* start Source material *

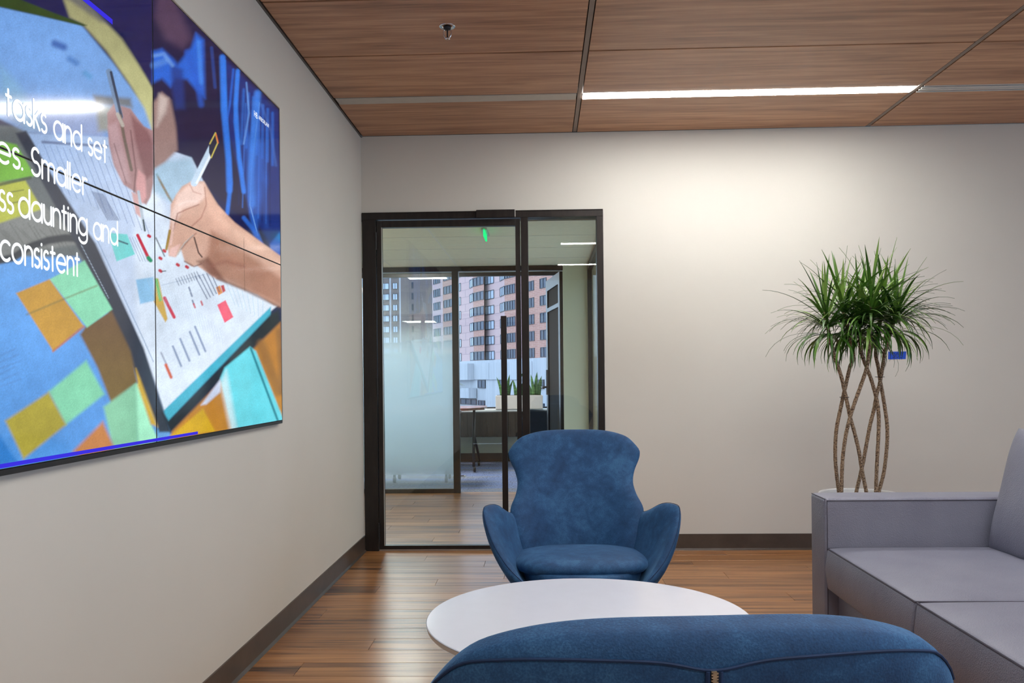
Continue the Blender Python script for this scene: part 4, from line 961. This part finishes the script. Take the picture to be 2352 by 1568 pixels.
def make_chair(label, loc, rz):
    c = thing('armchair', loc, label, 'chair', rz, group='blue velvet armchairs')
    back = thick_sheet(US, VS, back_surf).obj('backrest', 'velvet', c, smooth=True, subsurf=1)
    for sg in (-1, 1):
        a = thick_sheet(np.linspace(-1, 1, 30), np.concatenate([np.linspace(0, .72, 9), .72 + .28 * np.sin(np.linspace(0, math.pi / 2, 8))[1:]]), arm_surf(sg)).obj('arm', 'velvet', c, smooth=True, subsurf=1)
        sfn = arm_surf(sg)
        MB().tube([sfn(u, 1.0, 1) * .5 + sfn(u, 1.0, -1) * .5 + np.array([0, 0, .0015]) for u in np.linspace(-.9, .98, 44)], .0012, 6).obj('arm_seam', 'velvet_seam', a)
    # lower bowl
    prof = [(.02, .215), (.35, .218), (.62, .235), (.83, .268), (.96, .315), (1.0, .352), (.985, .372), (.93, .375), (.55, .372), (0, .372)]
    m = MB(); n = 48; vs = []; fs = []
    for kk in range(n):
        an = 2 * math.pi * kk / n; ca, sa = math.cos(an), math.sin(an); ex_ = .82
        dx = math.copysign(abs(ca) ** ex_, ca) * .245; dy = math.copysign(abs(sa) ** ex_, sa); dy = dy * (.345 if dy > 0 else .255)
        for (r, z) in prof: vs.append((r * dx, -(r * dy + .012), z))
    q = len(prof)
    for kk in range(n):
        for i in range(q - 1): fs.append((kk * q + i, ((kk + 1) % n) * q + i, ((kk + 1) % n) * q + i + 1, kk * q + i + 1))
    fs.append(tuple(kk * q for kk in range(n))); m.add(vs, fs); m.obj('seat_shell', 'velvet', c, smooth=True)
    # cushion: rounded D shape
    m = MB(); vs = []; fs = []; n = 56; lev = [(.0, .346), (.55, .346), (.88, .348), (.965, .355), (1.0, .370), (.985, .387), (.93, .401), (.80, .413), (.5, .423), (.2, .427), (0, .427)]
    for kk in range(n):
        an = 2 * math.pi * kk / n; ca, sa = math.cos(an), math.sin(an)
        dx = math.copysign(abs(ca) ** .58, ca) * .268; dy = math.copysign(abs(sa) ** .72, sa); dy = dy * (.285 if dy > 0 else .235)
        for (r, z) in lev:
            X_, Y_ = r * dx, r * dy + .035
            zz_ = z + .055 * (Y_ - .1) - .02 * max(0, (z - .36) / .09) * (1 if Y_ < 0 else 0) * abs(Y_) * 2
            vs.append((X_, -Y_, zz_))
    q = len(lev)
    for kk in range(n):
        for i in range(q - 1): fs.append((kk * q + i, ((kk + 1) % n) * q + i, ((kk + 1) % n) * q + i + 1, kk * q + i + 1))
    m.add(vs, fs); cu = m.obj('seat_cushion', 'velvet', c, smooth=True, subsurf=1)
    # seams: rear panel seam with dip, zipper
    pts = []
    for u in np.linspace(-.985, .985, 70):
        vv = min(.997,   .957 + .040 * abs(u) ** 2.2 - .014 * math.exp(-(u / .13) ** 2))
        p = back_surf(u, vv, -1); pts.append(p + np.array([0, .0007, 0]))
    MB().tube(pts, .0017, 6).obj('rear_seam', 'velvet_seam', back)
    pts = [back_surf(.0, vv, -1) + np.array([0, .0022, 0]) for vv in np.linspace(.942, .12, 40)]
    z = MB()
    for sx in (-.0062, .0062): z.tube([p + np.array([sx, -.001, 0]) for p in pts], .0026, 6)
    z.obj('zipper_tape', 'velvet_seam', back)
    z = MB(); zp = catmull(pts, 360)
    for i in range(0, 359, 1):
        p = zp[i]; s = -1 if i % 2 else 1; z.box((p[0] - .0026 + s * .0008, p[1] - .001, p[2] - .0008), (p[0] + .0026 + s * .0008, p[1] + .0018, p[2] + .0008))
    z.obj('zipper', 'zip', back)
    # pedestal
    MB().lathe([(.028, .05), (.028, .218), (0, .218)], 24).obj('column', 'chrome', c, smooth=True)
    for kk in range(4):
        an = math.pi / 4 + kk * math.pi / 2; ca, sa = math.cos(an), math.sin(an)
        MB().tube([(0, 0, .06), (.15 * ca, .15 * sa, .045), (.29 * ca, .29 * sa, .015)], [.02, .016, .012], 8).obj('foot', 'chrome', c, smooth=True)
    return c
MAT['zip'] = simple('brass_grey_zipper', rgb(176, 166, 146), .35, .7, noise=.15, nscale=200)
make_chair('blue velvet armchair facing the camera in front of the glass door', (1.281, -1.965, 0), math.radians(1.5))
make_chair('nearest blue velvet armchair seen from behind with a zipper down its back', (1.274, -4.286, 0), math.radians(180 + 4.2))

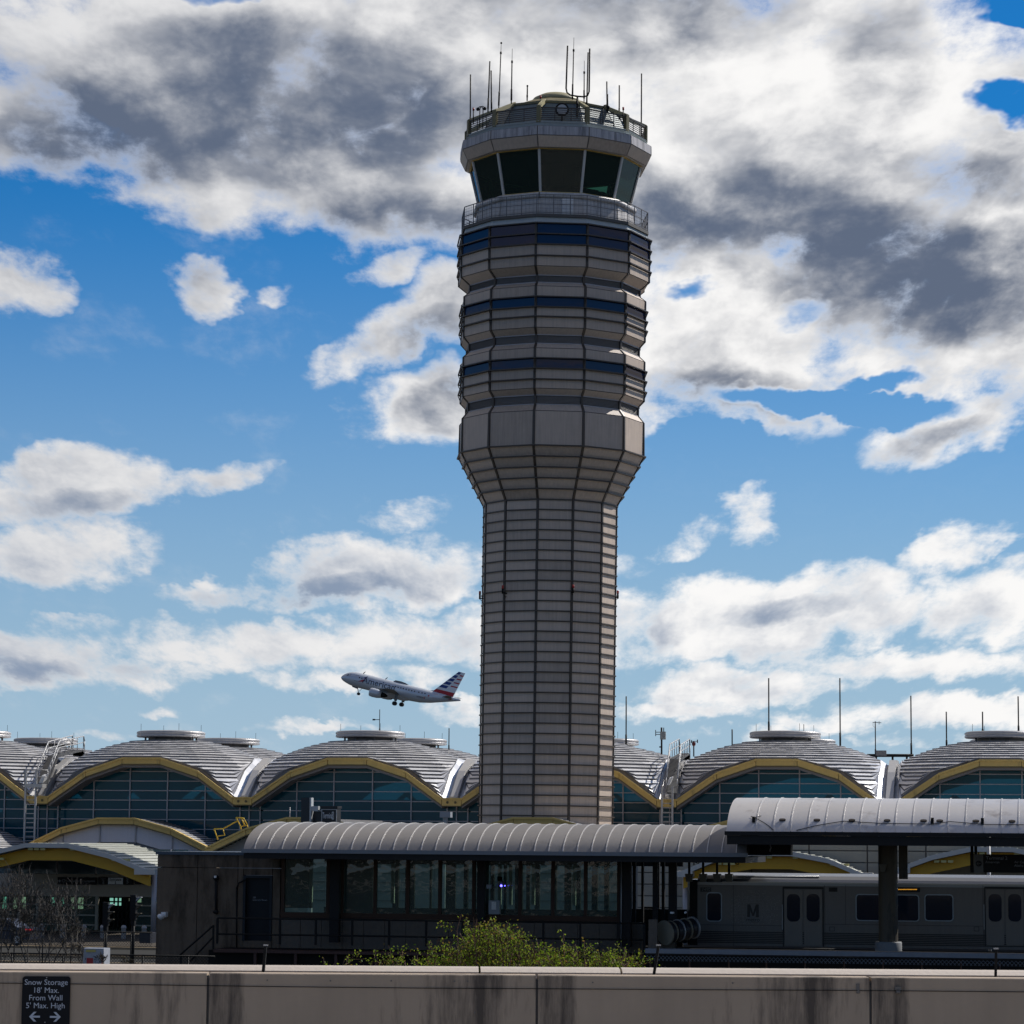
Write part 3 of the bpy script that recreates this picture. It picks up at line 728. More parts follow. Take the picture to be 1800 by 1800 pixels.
mb = MB(); mb.box((P(-150,1600,yi).x, yi+.2, 0), (P(430,1600,yi).x, yi+.4, 4)); mb.box((P(-150,1600,yi).x, YE+.4, zb-.1), (P(430,1600,yi).x, yi+.2, zb)); mb.build('lobby_wall', M_dark, term)
# upper glazing above the header, under the canopy
mb = MB(); xa, xb = P(-100, 1520, YE).x, P(330, 1520, YE).x; mb.face([(xa, YE+.1, zt-.3), (xb, YE+.1, zt-.3), (xb, YE+.1, zt+1.5), (xa, YE+.1, zt+1.5)]); mb.build('clerestory_glass', glass('clerestory_glass', (.08,.16,.2), .2, .1, .8, .8), term)
mb = MB()
for px_ in (-40, 34, 100, 169, 236, 300): x = P(px_, 1520, YE).x; mb.box((x-.05, YE, zt-.3), (x+.05, YE+.12, zt+1.5))
mb.box((xa, YE, zt+.62), (xb, YE+.11, zt+.70)); mb.build('clerestory_frame', M_mull, term)
# entrance signs
signm = mat('sign_black', (.014,.014,.015), .5, 0, var=.1, spec=.15); signw = mat('sign_white', (.75,.76,.78), .5, 0); signg = mat('sign_grey_text', (.30,.30,.31), .6, 0)
def sign_board(name, label, x0, y0, x1, y1, Y, texts, face=None, group=None, d=.12):
    a, b, c, e = rect(x0, y0, x1, y1, Y); t = thing(name, label, 'sign', ((a+b)/2, Y+d/2, c), group)
    mb = MB(); mb.box((a, Y, c), (b, Y+d, e)); mb.build('sign_panel', face or signm, t)
    for s, px_, py_, h, m_, sx in texts:
        p = P(px_, py_, Y-.012); hh = h*Y/F
        text(s, hh*1.35, m_, 'lettering', face_matrix(p), t, sx)
    return t
sign_board('entrance_sign', 'black North Security Checkpoint sign above the terminal glass, left of the entrance doors', 101, 1542, 169, 1555, YE-.3, [('North Security Checkpoint', 140, 1548.6, 4.2, signg, .92), ('\u2190', 105.5, 1548.5, 6, signw, 1), ('\u25a1', 112, 1548.5, 5, signg, 1)])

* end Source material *

Direction
Look above for the line that holds "Write part 3", then copy it and each line after it exactly, through the last line of the data.

Result of the task
Write part 3 of the bpy script that recreates this picture. It picks up at line 728. More parts follow. Take the picture to be 1800 by 1800 pixels.
mb = MB(); mb.box((P(-150,1600,yi).x, yi+.2, 0), (P(430,1600,yi).x, yi+.4, 4)); mb.box((P(-150,1600,yi).x, YE+.4, zb-.1), (P(430,1600,yi).x, yi+.2, zb)); mb.build('lobby_wall', M_dark, term)
# upper glazing above the header, under the canopy
mb = MB(); xa, xb = P(-100, 1520, YE).x, P(330, 1520, YE).x; mb.face([(xa, YE+.1, zt-.3), (xb, YE+.1, zt-.3), (xb, YE+.1, zt+1.5), (xa, YE+.1, zt+1.5)]); mb.build('clerestory_glass', glass('clerestory_glass', (.08,.16,.2), .2, .1, .8, .8), term)
mb = MB()
for px_ in (-40, 34, 100, 169, 236, 300): x = P(px_, 1520, YE).x; mb.box((x-.05, YE, zt-.3), (x+.05, YE+.12, zt+1.5))
mb.box((xa, YE, zt+.62), (xb, YE+.11, zt+.70)); mb.build('clerestory_frame', M_mull, term)
# entrance signs
signm = mat('sign_black', (.014,.014,.015), .5, 0, var=.1, spec=.15); signw = mat('sign_white', (.75,.76,.78), .5, 0); signg = mat('sign_grey_text', (.30,.30,.31), .6, 0)
def sign_board(name, label, x0, y0, x1, y1, Y, texts, face=None, group=None, d=.12):
    a, b, c, e = rect(x0, y0, x1, y1, Y); t = thing(name, label, 'sign', ((a+b)/2, Y+d/2, c), group)
    mb = MB(); mb.box((a, Y, c), (b, Y+d, e)); mb.build('sign_panel', face or signm, t)
    for s, px_, py_, h, m_, sx in texts:
        p = P(px_, py_, Y-.012); hh = h*Y/F
        text(s, hh*1.35, m_, 'lettering', face_matrix(p), t, sx)
    return t
sign_board('entrance_sign', 'black North Security Checkpoint sign above the terminal glass, left of the entrance doors', 101, 1542, 169, 1555, YE-.3, [('North Security Checkpoint', 140, 1548.6, 4.2, signg, .92), ('\u2190', 105.5, 1548.5, 6, signw, 1), ('\u25a1', 112, 1548.5, 5, signg, 1)])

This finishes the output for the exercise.